Gainsbourg avait, en dehors des chansons, de la poésie, de la musique, une autre passion, bien plus forte, une passion secrète qui emportait tout : la peinture. On s’est revu dès le lendemain. Chez lui, cette fois, sans le type à la brosse à dents, sans les assistants non plus. J’avais recouvré ma voix. Là, c’était Gibson sur Gibson (trois doigts de gin dans un verre conique, deux glaçons lavés au vermouth, une barrette d’oignons grelots, un trait d’angostura). Il avait le tour de main pour la préparation, les gestes justes d’un grand barman. À force d’observation, on apprend…
C’était Gainsbourg, en chair et en os, qui me servait. Impossible de le tarir sur l’art. C’était son truc enfoui. Il avait passé treize ans de sa jeunesse à rêver d’être peintre. Très vite il m’a proposé que nous allions ensemble au Louvre, là où, apprenti peintre, il exécutait des copies. Au musée, il pouvait bien se priver de clopes. Il notait le changement de salle de certaines œuvres, l’absence d’autres… Intarissable, comme envoûté. Il m’épatait.
De retour rue de Verneuil, nous riions du discours convenu de certains guides. J’étais assis tout à côté de L’Homme à tête de chou de Lalanne et je m’apercevais que la sculpture avait taille humaine. Il prenait plaisir à détailler chaque objet, chaque tableau, chaque photo ou coupure de presse, disposés avec une précision quasi maniaque, répétant inlassablement les mêmes mots comme un gardien de son propre temple.
Combien de fois avait-il assené les mêmes mots, les mêmes phrases ? Combien avons-nous été de journalistes assis dans ce même fauteuil ? Peu importe, quand Serge parlait d’art, j’avais vraiment l’impression qu’il s’adressait à moi seul.
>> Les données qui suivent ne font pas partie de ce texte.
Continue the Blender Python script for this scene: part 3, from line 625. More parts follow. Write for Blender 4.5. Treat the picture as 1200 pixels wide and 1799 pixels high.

Même s’il arrivait que je partage des après-midi ou des soirées avec Bambou, des flics (ah ! ça, il les aimait, les flics, qu’il appelait avec une certaine nostalgie « la maison Poulagat ») ou le patron du resto d’en face. Dans ces moments, ce n’était pas Gainsbarre le show man que j’avais en face de moi, mais bien l’homme, Lucien Ginsburg.